The vacuum cleaner includes a dirt cup removable from the upright handle. Upon removal of the dirt cup, the wipers agitate the filter mounted to the dirt cup, to cause the dirt collection on the filter to fall into the cup. This reduces the messiness of emptying the dirt cup and cleaning the filter.

The present disclosure describes an upright vacuum cleaner of the type having an on-board source of power for the vacuum generator or motor and with an upright handle pivotally connected to the floor engaging base for movement about an axis generally horizontal or parallel to the floor. The upright vacuum of the present disclosure has the base or floor engaging portion provided with three freely rolling wheels each fully castered or swivelable about a vertical axis to permit omni directional movement of the vacuum cleaner in translation and rotation. The upright vacuum of the present disclosure thus provides a highly maneuverable vacuum for cleaning a floor surface. The vacuum cleaner has a nozzle in the base which is connected to the vacuum generator for drawing dirt and foreign matter from the floor into a removable cup which may be conveniently emptied by the user. The cup has an air flow filter thereover which is agitated by wipers, upon removal of the cup, to shake dirt collected on the filter into the cup.

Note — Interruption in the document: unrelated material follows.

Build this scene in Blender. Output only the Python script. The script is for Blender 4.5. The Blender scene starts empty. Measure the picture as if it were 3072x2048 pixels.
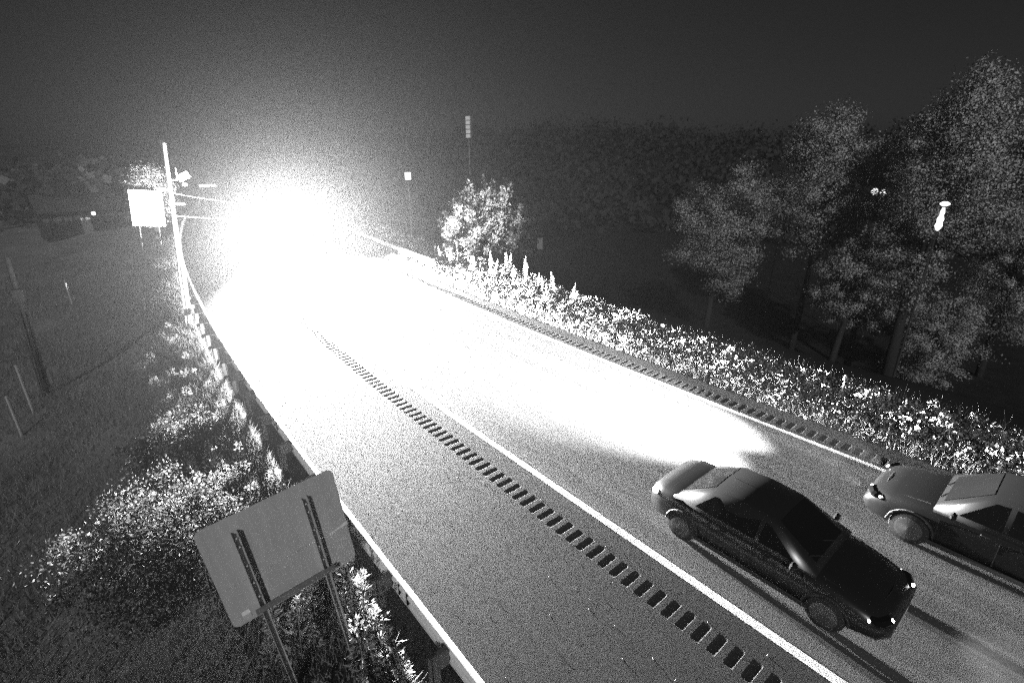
import bpy, math, random
import numpy as np
from mathutils import Vector, Matrix

random.seed(7)
rng = np.random.default_rng(7)
sc = bpy.context.scene
col = sc.collection
PI = math.pi

# ------------------------------------------------------------------ camera, sky, added fill lamp, exposure
cam_d = bpy.data.cameras.new('camera')
cam = bpy.data.objects.new('camera', cam_d)
col.objects.link(cam)
cam.location = (0, 0, 7.913)
cam.rotation_euler = (PI / 2 - 0.3648, 0, -0.6922)
cam_d.sensor_width = 36.0
cam_d.lens = 1506.3 / 3072 * 36
cam_d.clip_end = 4000
sc.camera = cam

world = bpy.data.worlds.new('World')
sc.world = world
world.use_nodes = True
wn, wl = world.node_tree.nodes, world.node_tree.links
wn.clear()
sky = wn.new('ShaderNodeTexSky')
sky.sky_type = 'NISHITA'
sky.sun_disc = False
sky.sun_elevation = math.radians(28)
sky.sun_rotation = math.radians(224)
bw = wn.new('ShaderNodeRGBToBW')
bg = wn.new('ShaderNodeBackground')
bg.inputs[1].default_value = 0.0034
wo = wn.new('ShaderNodeOutputWorld')
wl.new(sky.outputs[0], bw.inputs[0]); wl.new(bw.outputs[0], bg.inputs[0]); wl.new(bg.outputs[0], wo.inputs[0])

sun_d = bpy.data.lights.new('fill_sun', 'SUN')  # added fill from behind the camera, brightens the near sign and trees
sun_d.energy = 1.6
sun_d.angle = math.radians(0.5)
sun = bpy.data.objects.new('fill_sun', sun_d)
col.objects.link(sun)
sun.rotation_euler = (math.radians(62), 0, math.radians(-44))

vs = sc.view_settings
vs.view_transform = 'Standard'
vs.look = 'None'
vs.exposure = 0.0
vs.gamma = 1.0
vs.use_curve_mapping = False
sc.cycles.use_denoising = False
sc.cycles.max_bounces = 5
sc.cycles.diffuse_bounces = 2
sc.cycles.glossy_bounces = 2
sc.cycles.transmission_bounces = 3
sc.cycles.volume_bounces = 0
sc.cycles.transparent_max_bounces = 8
sc.cycles.sample_clamp_indirect = 4.0

BEAM_FAR = 1350000.0       # headlights of the oncoming truck
BEAM_NEAR = 460000.0
HAZE = 1.1e-4

# ------------------------------------------------------------------ helpers
def tag(o, label=None, cat=None, group=None, kind=None):
    if label: o['label'] = label
    if cat: o['category'] = cat
    if group: o['group'] = group
    if kind: o['kind'] = kind
    return o

def empty(name, loc=(0, 0, 0), rot=(0, 0, 0)):
    o = bpy.data.objects.new(name, None)
    o.empty_display_size = 0.2
    col.objects.link(o)
    o.location = loc
    o.rotation_euler = rot
    return o

def link(name, me, parent=None):
    o = bpy.data.objects.new(name, me)
    col.objects.link(o)
    if parent is not None: o.parent = parent
    return o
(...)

The disclosure has been described with reference to an exemplary embodiment. Obviously, modifications and alterations will occur to others upon reading and understanding the preceding detailed description. It is intended that the exemplary embodiment be construed as including all such modifications and alterations insofar as they come within the scope of the appended claims or the equivalents thereof.